Los sentimientos también han sido idealizados: queremos el amor eterno, la amistad incondicional, la familia perfecta, la gloria infinita, el reconocimiento máximo, la felicidad íntegra e interminable. Morir apacible y aburridamente, vestidos de gala en una cama perfumada con una sonrisa maquillada. Vivir detrás de una sonrisa hipócrita que permanentemente mantenga felices a los demás y a nosotros mismos bajo la fachada de un "Un mundo feliz". Y es que Aldous Huxley tenía razón cuando imaginó que el planeta ideal de la humanidad moderna era un espacio donde las sensaciones se cubrieran de drogas, los hijos fueran reproducción industrial de la especie y el trabajo y el alimento no constituyeran más que un espacio mínimo de la porción que ocupamos en ser responsables. Restrinjamos esta imagen de un mundo fantástico a la realidad actual: el alcohol, cigarrillos, fármacos, drogas de toda índole, "shopping", TV y trabajo hasta cubrir todo lo que el día nos permita aplacan cualquier ínfima posibilidad de sentir; los hijos se eligen en África, Asia o el primer lugar del que la última tapa del New York Times haya comentado que esta en extremo estado de destrucción, pero por supuesto siempre que sean bonitos, fotogénicos y simpáticos a la cámara; y finalmente, somos responsables por la inanición que conduce a la fama y la vagancia que constituye el máximo esplendor de las celebridades. 
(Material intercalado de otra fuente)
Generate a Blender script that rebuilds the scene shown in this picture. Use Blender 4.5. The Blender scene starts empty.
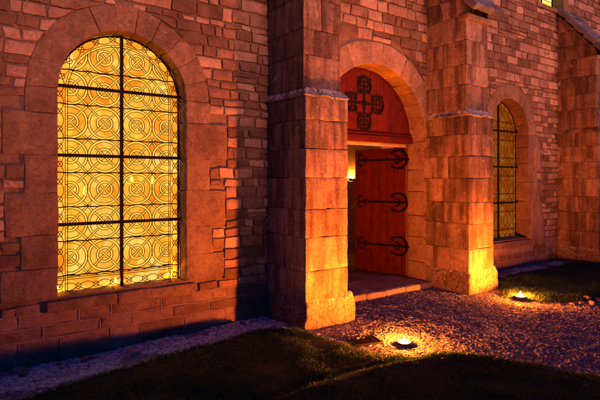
import bpy, math, random
import numpy as np
random.seed(7); RNG = np.random.default_rng(11)
sc = bpy.context.scene
COL = sc.collection
PI = math.pi

# ------------------------------------------------------------------ noise
def _h(ix, iy, iz, s):
    n = (ix*374761393 + iy*668265263 + iz*2147483647 + s*1274126177) & 0xffffffff
    n = ((n ^ (n >> 13))*1274126177) & 0xffffffff
    n = (n ^ (n >> 16)) & 0xffffffff
    return n/4294967295.0*2-1
def vnoise(p, seed=0):
    p = np.asarray(p, float); i = np.floor(p).astype(np.int64); f = p-i; f = f*f*(3-2*f)
    r = 0
    for a in (0, 1):
        for b in (0, 1):
            for c in (0, 1):
                w = (f[:, 0] if a else 1-f[:, 0])*(f[:, 1] if b else 1-f[:, 1])*(f[:, 2] if c else 1-f[:, 2])
                r = r+w*_h(i[:, 0]+a, i[:, 1]+b, i[:, 2]+c, seed)
    return r
def fnoise(p, oct=3, seed=0):
    r = 0; a = 1.; p = np.asarray(p, float)
    for k in range(oct):
        r = r+a*vnoise(p*(2**k)+k*17.3, seed+k); a *= .5
    return r
def rough(p, amp, freq, seed=0, oct=3):
    return p+amp*np.stack([fnoise(p*freq, oct, seed), fnoise(p*freq+31.7, oct, seed+9), fnoise(p*freq+77.1, oct, seed+21)], 1)

# ------------------------------------------------------------------ mesh buffer
class MB:
    def __init__(s): s.v = []; s.f = []; s.t = []; s.n = 0
    def add(s, v, f, tone=None):
        v = np.asarray(v, float).reshape(-1, 3)
        f = np.asarray(f, dtype=np.int64)
        s.v.append(v); s.f.append(f+s.n); s.n += len(v)
        s.t.append(np.full(len(v), random.random() if tone is None else tone))
    def build(s, name, mat, parent=None, smooth=True):
        me = bpy.data.meshes.new(name)
        V = np.concatenate(s.v)
        me.vertices.add(len(V)); me.vertices.foreach_set('co', V.astype(np.float32).ravel())
        loops = np.concatenate([f.ravel() for f in s.f]); sizes = np.concatenate([np.full(len(f), f.shape[1]) for f in s.f])
        me.loops.add(len(loops)); me.loops.foreach_set('vertex_index', loops.astype(np.int32))
        me.polygons.add(len(sizes))
        st = np.concatenate([[0], np.cumsum(sizes)[:-1]])
        me.polygons.foreach_set('loop_start', st.astype(np.int32)); me.polygons.foreach_set('loop_total', sizes.astype(np.int32))
        me.polygons.foreach_set('use_smooth', np.full(len(sizes), smooth))
        a = me.attributes.new('tone', 'FLOAT', 'POINT'); a.data.foreach_set('value', np.concatenate(s.t).astype(np.float32))
        me.update(calc_edges=True); me.validate()
        for m in (mat if isinstance(mat, (list, tuple)) else [mat]): me.materials.append(m)
        o = bpy.data.objects.new(name, me); COL.objects.link(o)
        if parent is not None: o.parent = parent
        return o

_tc = {}
def template(nx, ny, nz):
    k = (nx, ny, nz)
    if k in _tc: return _tc[k]
    idx = {}; vs = []; fs = []
    def vi(i, j, l):
        q = (i, j, l)
        if q not in idx: idx[q] = len(vs); vs.append(q)
        return idx[q]
    for i in range(nx):
        for j in range(ny):
            fs.append((vi(i, j, 0), vi(i, j+1, 0), vi(i+1, j+1, 0), vi(i+1, j, 0)))
            fs.append((vi(i, j, nz), vi(i+1, j, nz), vi(i+1, j+1, nz), vi(i, j+1, nz)))
    for i in range(nx):
        for l in range(nz):
            fs.append((vi(i, 0, l), vi(i+1, 0, l), vi(i+1, 0, l+1), vi(i, 0, l+1)))
            fs.append((vi(i, ny, l), vi(i, ny, l+1), vi(i+1, ny, l+1), vi(i+1, ny, l)))
    for j in range(ny):
        for l in range(nz):
            fs.append((vi(0, j, l), vi(0, j, l+1), vi(0, j+1, l+1), vi(0, j+1, l)))
            fs.append((vi(nx, j, l), vi(nx, j+1, l), vi(nx, j+1, l+1), vi(nx, j, l+1)))
    _tc[k] = (np.array(vs), np.array(fs)); return _tc[k]
def axis(L, r, step):
    n = max(1, int(round((L-2*r)/step)))
    return np.concatenate([[0, r*.4], r+np.linspace(0, L-2*r, n+1), [L-r*.4, L]])
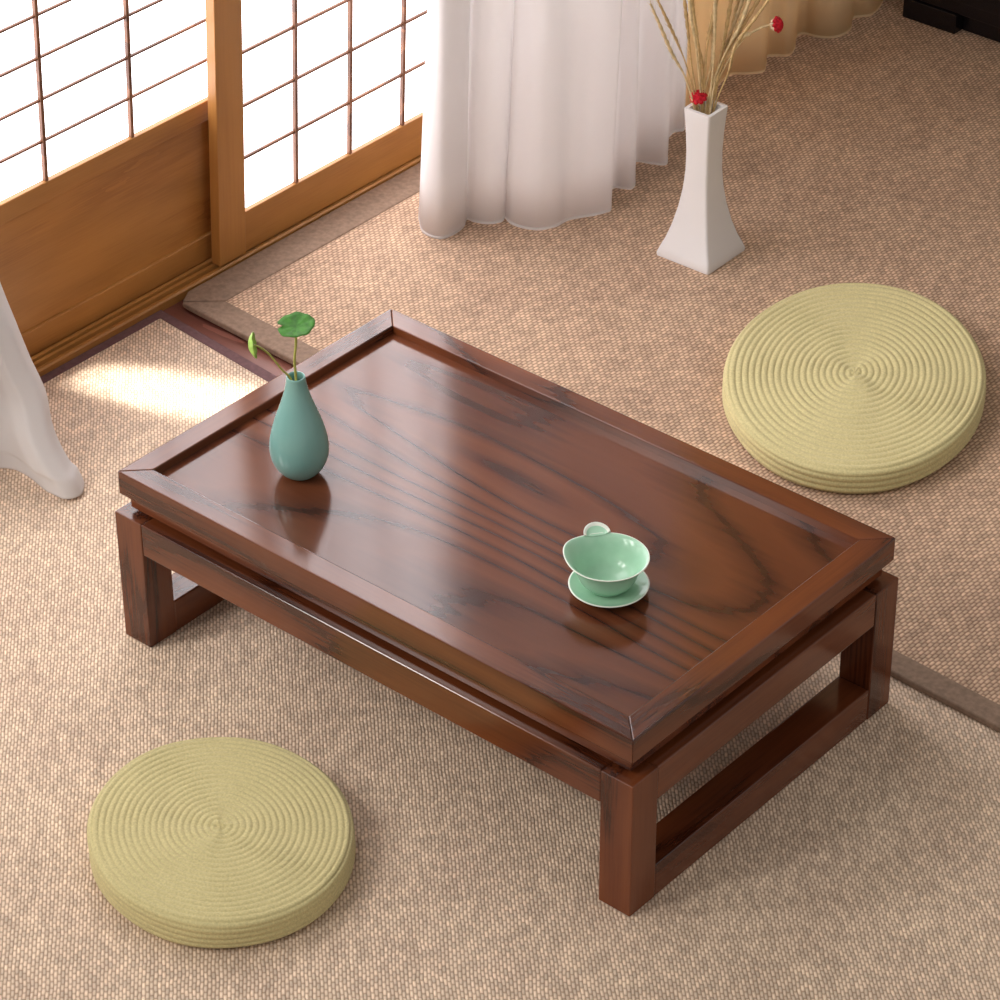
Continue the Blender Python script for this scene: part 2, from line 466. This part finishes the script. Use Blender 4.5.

Nos hemos formado en una de esas sociedades que ni el peor de los futuristas ni el más osado de los iluministas podría haber imaginado. Nos rodeamos de adultos que creen ser los más aptos para dirigir el mundo, cuyos conocimientos son supuestamente los mejores y sus ideas las más útiles para un mundo mejor. Lo que nadie dice es que fue esta generación de adultos la que construyó este mundo, en el cual lo único que se ha buscado es dicha perfección.

Somos el resultado de una historia basada en alcances de placer y perfección. Nos toca cambiar esto para que nuestros hijos y hermanos puedan vivir lejos de esta infelicidad que a muchos nos rodea. Y es que lo idílico es la fantasía de lo real. Salvo en el siglo XXI, donde lo real parece ser idílico.